Saudi Arabia expels Syrian consulate workers

RIYADH (Reuters) - Saudi Arabia said on Thursday it had expelled three people working at Syria's consulate in Jeddah, a new sign of ill feeling between the countries as Riyadh backs rebels fighting President Bashar al-Assad's government in Damascus.

"The steps were taken based on the public interest as their conduct ... was incompatible with the consular duties associated with their work," said a Foreign Ministry statement carried by state media, without giving further details.

The conservative Islamic kingdom, which this week is hosting Islam's annual haj pilgrimage in Mecca, closed its embassy in Damascus in March, a month after expelling Syria's ambassador to Riyadh.
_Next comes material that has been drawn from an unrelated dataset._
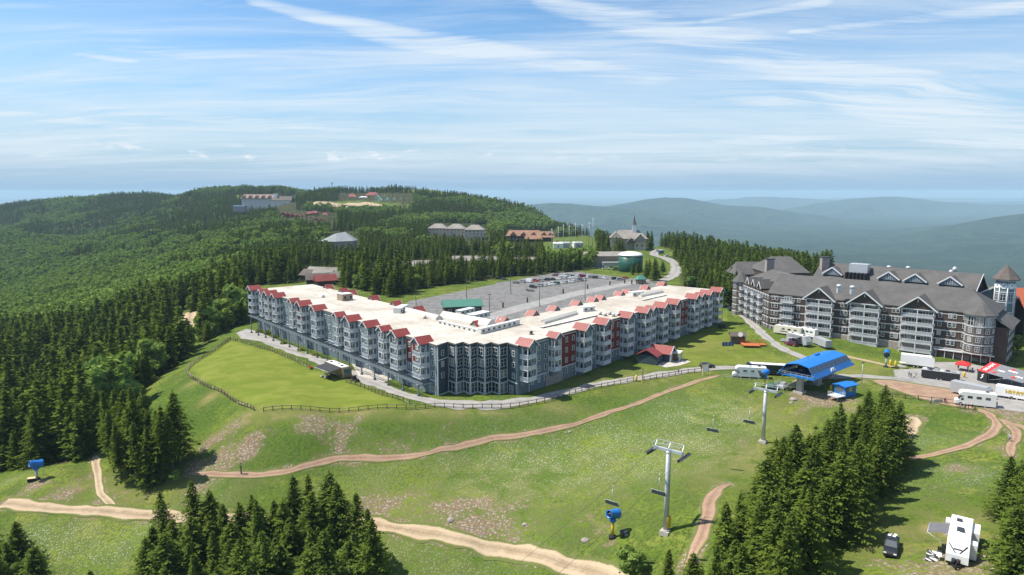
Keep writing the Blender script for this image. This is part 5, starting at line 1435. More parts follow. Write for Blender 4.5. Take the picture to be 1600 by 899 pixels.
for dd in (4.5, 12, 19.5, 27):
    if dd < FL.L - 3:
        for z in floorz[1:]: lbalc(FL, dd, 3.6, 1.5, z)
# corner bay by the shops: many-sided with a pointed roof
tc_ = FF.p(FF.L - 3.5, -.3, 0)
def ngon(c_, r_, n, a0=0): return [(c_.x + r_ * math.cos(a0 + 2 * math.pi * i / n), c_.y + r_ * math.sin(a0 + 2 * math.pi * i / n)) for i in range(n)]
tw = MB(); tw.prism(ngon(tc_, 4.3, 10), 3.2, ZE - .05); tur = lbld(tw, 'corner_bay', taupe)
tb = MB(); 
for z in (3.2, 6.2, 9.3, 12.4, ZE - .5): tb.prism(ngon(tc_, 4.42, 10), z, z + .25)
q = tb.build('white_trim', white, tur); q.data.transform(Matrix.Translation(-lb0))
for i in range(10):
    a = 2 * math.pi * (i + .5) / 10; n_v = Vector((math.cos(a), math.sin(a), 0))
    if n_v.dot(FF.n) > -.1:
        for z in (3.9, 7.0, 10.1): WL.add(tc_ + n_v * 4.13 + Vector((0, 0, z + .2)), a + math.pi / 2, 1.3, 1.7, 'double')
        WL.add(tc_ + n_v * 4.13 + Vector((0, 0, 12.75)), a + math.pi / 2, 2.1, 3.1, 'double')
cn = MB(); rr = ngon(tc_, 5.1, 10); cn.poly([(x, y, ZE) for x, y in rr] + [(tc_.x, tc_.y, ZE + 4.0)] + [(x, y, ZE - .3) for x, y in rr], [(i, (i + 1) % 10, 10) for i in range(10)] + [(i, 11 + i, 11 + (i + 1) % 10, (i + 1) % 10) for i in range(10)] + [tuple(range(20, 10, -1))])
lbld(cn, 'corner_roof', shing)
tl = FL.p(.3, -.2, 0)
tw = MB(); tw.prism(ngon(tl, 3.6, 8), -2, ZE + .2); tu2 = lbld(tw, 'end_turret', taupe)
tb = MB()
for z in (3.2, 6.2, 9.3, 12.4, ZE - .4): tb.prism(ngon(tl, 3.72, 8), z, z + .22)
q = tb.build('white_trim', white, tu2); q.data.transform(Matrix.Translation(-lb0))
cn = MB(); rr = ngon(tl, 4.3, 8); cn.poly([(x, y, ZE + .25) for x, y in rr] + [(tl.x, tl.y, ZE + 5)] + [(x, y, ZE) for x, y in rr], [(i, (i + 1) % 8, 8) for i in range(8)] + [(i, 9 + i, 9 + (i + 1) % 8, (i + 1) % 8) for i in range(8)] + [tuple(range(16, 8, -1))]); lbld(cn, 'turret_roof', shing)
for i in range(8):
    a = 2 * math.pi * (i + .5) / 8; n_v = Vector((math.cos(a), math.sin(a), 0))
    if n_v.x < .3 and n_v.y < .6:
        for z in floorz: WL.add(tl + n_v * 3.38 + Vector((0, 0, z + .3)), a + math.pi / 2, 1.5, 1.7, 'double')
# three narrow dormers on the side roof
for j, dd in enumerate((11.5, 18.5, 25.5)):
    g = MB()
    for sg in (-1, 1): g.slab([FL.p(dd, .9, ZE + 3.4), FL.p(dd + sg * 2.1, .9, ZE + .6), FL.p(dd + sg * 2.1, -5, ZE + .6), FL.p(dd, -6.5, ZE + 3.4)], .18)
    o = lbld(g, 'side_dormer', shing); g = MB(); FL.box(g, dd - 1.6, dd + 1.6, -3, .2, ZE - .3, ZE + 1.0); q = g.build('dormer_wall', brown, o); q.data.transform(Matrix.Translation(-lb0))
    g = MB()
    for sg in (-1, 1): g.beam(FL.p(dd + sg * 2.1, .95, ZE + .5), FL.p(dd, .95, ZE + 3.3), .12, .34)
    q = g.build('white_bargeboard', white, o); q.data.transform(Matrix.Translation(-lb0))
# end wall towards the street with its own windows
FE = Frame(A2, B2, 1)
if FE.n.x < 0: FE = Frame(A2, B2, -1)
lbld(bands, 'white_band', white)
# red shopfront in the ground floor below the corner bay
sf = MB(); FF.box(sf, FF.L - 15.5, FF.L + .8, .2, .5, -2.2, 2.6); lbld(sf, 'red_shopfront', redsid)
sg_ = MB()
for i in range(6):
    FF.box(sg_, FF.L - 14.6 + i * 2.5, FF.L - 12.9 + i * 2.5, .51, .56, -1.0, 1.9)
lbld(sg_, 'shop_window', glass)
sp_ = MB()
for i in range(7): FF.box(sp_, FF.L - 15.3 + i * 2.6, FF.L - 15.1 + i * 2.6, .52, .8, -1.4, 2.5)
FF.box(sp_, FF.L - 16, FF.L + 1.5, .3, 1.1, 2.62, 2.95); lbld(sp_, 'white_porch', white)
# rear wings, higher, with the long ridge and small white gables
def U2(px, py, z): return U(px, py, z)
ZR2 = 26.5; E2 = 17.0
r1 = U2(1289, 410, ZR2); r2 = U2(1532, 428, ZR2)
fr2 = Frame(r1, r2, 1)
if fr2.n.y > 0: fr2 = Frame(r1, r2, -1)
def quad(fr, a0, a1, o0, o1): return fr.p(a0, o1, 0), fr.p(a1, o1, 0), fr.p(a1, -o1, 0), fr.p(a0, -o1, 0)
Wd = 12.5
rw = MB(); Q4 = quad(fr2, -1, fr2.L, 0, Wd); rw.prism([(p.x, p.y) for p in Q4], 0, E2 - .1); lbld(rw, 'rear_wall', brown)
rr2 = MB()
for sg in (-1, 1):
    rr2.slab([fr2.p(-1.5, 0, ZR2), fr2.p(fr2.L + 1, 0, ZR2), fr2.p(fr2.L + 1, sg * (Wd + .9), E2 - .2), fr2.p(-1.5, sg * (Wd + .9), E2 - .2)], .3)
lbld(rr2, 'rear_roof', shing)
eg = MB(); P5 = [fr2.p(fr2.L, Wd, E2 - .2), fr2.p(fr2.L, -Wd, E2 - .2), fr2.p(fr2.L, 0, ZR2 - .4)]; Q5 = [p - fr2.d * .3 for p in P5]
eg.poly(P5 + Q5, [(0, 1, 2), (5, 4, 3), (0, 3, 4, 1), (1, 4, 5, 2), (2, 5, 3, 0)]); lbld(eg, 'rear_gable', brown)
ee = MB()
for sg in (-1, 1): ee.beam(fr2.p(fr2.L + 1.05, sg * (Wd + .9), E2 - .4), fr2.p(fr2.L + 1.05, 0, ZR2 - .15), .15, .45)
lbld(ee, 'white_bargeboard', white)
for px in (1311, 1398, 1439, 1493):
    s_ = onseg(r1, r2, px, ZR2 - 5); g = MB(); zt = 25.4; w_ = 4.2
    for sg in (-1, 1): g.slab([fr2.p(s_, Wd - 4.9, zt), fr2.p(s_ + sg * w_, Wd - 4.9, zt - 3.0), fr2.p(s_ + sg * w_, 4.0, zt - 3.0), fr2.p(s_, 1.5, zt)], .18)
    o = lbld(g, 'rear_dormer', shing); g = MB(); o_ = Wd - 5.3
    P5 = [fr2.p(s_ - w_ + .3, o_, zt - 3.4), fr2.p(s_ + w_ - .3, o_, zt - 3.4), fr2.p(s_, o_, zt - .3)]; Q5 = [p - fr2.n * .2 for p in P5]
    g.poly(P5 + Q5, [(0, 1, 2), (5, 4, 3), (0, 3, 4, 1), (1, 4, 5, 2), (2, 5, 3, 0)]); q = g.build('lattice_vent', bluegrey, o); q.data.transform(Matrix.Translation(-lb0))
    g = MB()
    for sg in (-1, 1): g.beam(fr2.p(s_ + sg * w_, Wd - 4.86, zt - 3.1), fr2.p(s_, Wd - 4.86, zt - .1), .12, .5)
    for a in (-1.6, -.8, 0, .8, 1.6): g.beam(fr2.p(s_ + a, o_ + .06, zt - 3.0), fr2.p(s_ + a, o_ + .06, zt - 1.0 - abs(a) * .8), .1, .16)
    q = g.build('white_bargeboard', white, o); q.data.transform(Matrix.Translation(-lb0))
# lower shoulder with green-grey hips behind the side wing
sh1 = U2(1213, 404, 22.5); hp = MB()
c_ = Vector((sh1.x, sh1.y, 0)); hip(hp, (c_ + Vector((-9, -13, 0)), c_ + Vector((12, -13, 0)), c_ + Vector((12, 14, 0)), c_ + Vector((-9, 14, 0))), 16.5, 23.5, .6, .3, (7, 5)); lbld(hp, 'far_hip_roof', shing)
hw_ = MB(); hw_.prism([(c_.x - 9, c_.y - 13), (c_.x + 12, c_.y - 13), (c_.x + 12, c_.y + 14), (c_.x - 9, c_.y + 14)], 0, 16.3); lbld(hw_, 'far_wall', brown)
s2 = U2(1185, 415, 17.5); hp = MB(); c_ = Vector((s2.x, s2.y, 0)); hip(hp, (c_ + Vector((-14, -7, 0)), c_ + Vector((8, -7, 0)), c_ + Vector((8, 9, 0)), c_ + Vector((-14, 9, 0))), 13.5, 19.5, .6, .3, (3, 3)); lbld(hp, 'porch_roof', shing)
hw_ = MB(); hw_.prism([(c_.x - 13, c_.y - 6), (c_.x + 8, c_.y - 6), (c_.x + 8, c_.y + 8), (c_.x - 13, c_.y + 8)], 0, 13.3); lbld(hw_, 'porch_wall', greyw)
# chimneys
for px, py, zt, w_ in ((1203, 405, 26.5, 3.4), (1289, 402, 29.0, 3.2)):
    p = U2(px, py, zt); c4 = MB(); c4.box((p.x, p.y, zt - 4), (w_, 2.4, 8)); o = lbld(c4, 'chimney', stone)
    c4 = MB(); c4.box((p.x, p.y, zt + .1), (w_ + .5, 2.9, .3)); q = c4.build('chimney_cap', dsteel, o); q.data.transform(Matrix.Translation(-lb0))
# roof plant: big white cooler in a slot, domed vents, satellite bowls
p = fr2.p(onseg(r1, r2, 1350, 26), 4.4, 0)
c5 = MB(); c5.box((p.x, p.y, 25.6), (7.0, 4.5, 3.6), rz=FF.ang); cool = lbld(c5, 'cooling_unit', steel)
c5 = MB()
for i in range(6):
    v = fr2.d * (-3.6 + i * 1.45) + fr2.n * 3.6; c5.box((p.x + v.x, p.y + v.y, 22.4), (.8, 3.6, 3.0), rz=FF.ang)
q = c5.build('black_louvre', black, cool); q.data.transform(Matrix.Translation(-lb0))
def on_roof(px, py, fr, L0, z_e, z_r, dd, nm, mbf, m_):
    pass
for px, py, zt in ((1311, 450, 21.3), (1332, 452, 21.3), (1389, 420, 23.6), (1419, 421, 23.6)):
    p = U2(px, py, zt); c6 = MB(); c6.box((p.x, p.y, zt - .7), (1.3, 1.3, 2.4)); c6.lathe([(1.0, zt + .4), (1.0, zt + .9), (.7, zt + 1.25), (.1, zt + 1.4)], c=(p.x, p.y, 0), n=12); lbld(c6, 'roof_vent', steel)
for px, py, zt in ((1486, 425, 25.0), (1492, 420, 26.0)):
    p = U2(px, py, zt); c6 = MB(); c6.lathe([(.9, -1.2), (.9, 0), (.6, .6), (.1, .9)], c=(p.x, p.y, zt), n=12); lbld(c6, 'round_vent', steel)
# clock tower
ct = U2(1572, 439, 24.5); tw = MB(); ctc = Vector((ct.x, ct.y, 0)); tw.prism(ngon(ctc, 3.2, 8, math.pi / 8), 0, 25.2); cto = lbld(tw, 'clock_tower', bluegrey)
cn = MB(); rr = ngon(ctc, 4.5, 8, math.pi / 8); cn.poly([(x, y, 25.3) for x, y in rr] + [(ctc.x, ctc.y, 30.6)] + [(x, y, 25.0) for x, y in rr], [(i, (i + 1) % 8, 8) for i in range(8)] + [(i, 9 + i, 9 + (i + 1) % 8, (i + 1) % 8) for i in range(8)] + [tuple(range(16, 8, -1))]); q = cn.build('spire', shing_b, cto); q.data.transform(Matrix.Translation(-lb0))
tb = MB()
for z in (13.0, 16.6, 20.4, 24.6): tb.prism(ngon(ctc, 3.33, 8, math.pi / 8), z, z + .3)
for i in range(8):
    a = math.pi / 8 + 2 * math.pi * i / 8; tb.bar((ctc.x + 3.22 * math.cos(a), ctc.y + 3.22 * math.sin(a), 10), (ctc.x + 3.22 * math.cos(a), ctc.y + 3.22 * math.sin(a), 24), .2, 5)
q = tb.build('white_trim', white, cto); q.data.transform(Matrix.Translation(-lb0))
ck = MB(); hands = MB()
for i in range(8):
    a = 2 * math.pi * i / 8 + math.pi / 4; n_v = Vector((math.cos(a), math.sin(a), 0))
    if n_v.y < .4:
        ck.lathe([(1.1, 0), (1.1, .12), (1.0, .16)], c=ctc + n_v * 2.96 + Vector((0, 0, 22.8)), n=20, axis=n_v)
        sd_ = Vector((-n_v.y, n_v.x, 0)); c0 = ctc + n_v * 3.16 + Vector((0, 0, 22.8))
        hands.beam(c0, c0 + Vector((0, 0, .85)), .05, .12); hands.beam(c0, c0 + sd_ * .5 + Vector((0, 0, .45)), .05, .16)
        WL.add(ctc + n_v * 2.99 + Vector((0, 0, 17.4)), a + math.pi / 2, 1.8, 2.5, 'double', 150)
q = ck.build('clock_face', lettering, cto); q.data.transform(Matrix.Translation(-lb0)); q = hands.build('clock_hands', black, cto); q.data.transform(Matrix.Translation(-lb0))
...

Saudi Arabia has only granted haj visas to Syrians applying at consulates in neighboring countries, instead of working with the government in Damascus to allocate visas to pilgrims.

Riyadh has led Arab efforts to isolate Assad's government, condemning its violent suppression of the uprising in August last year before orchestrating Arab League moves to impose sanctions.

It has supported the rebels with money and logistics and called for them to be armed.

Syria and its ally Shi'ite Muslim Iran have accused Saudi Arabia and other Sunni states in the region of fuelling the bloodshed by their backing of the rebels.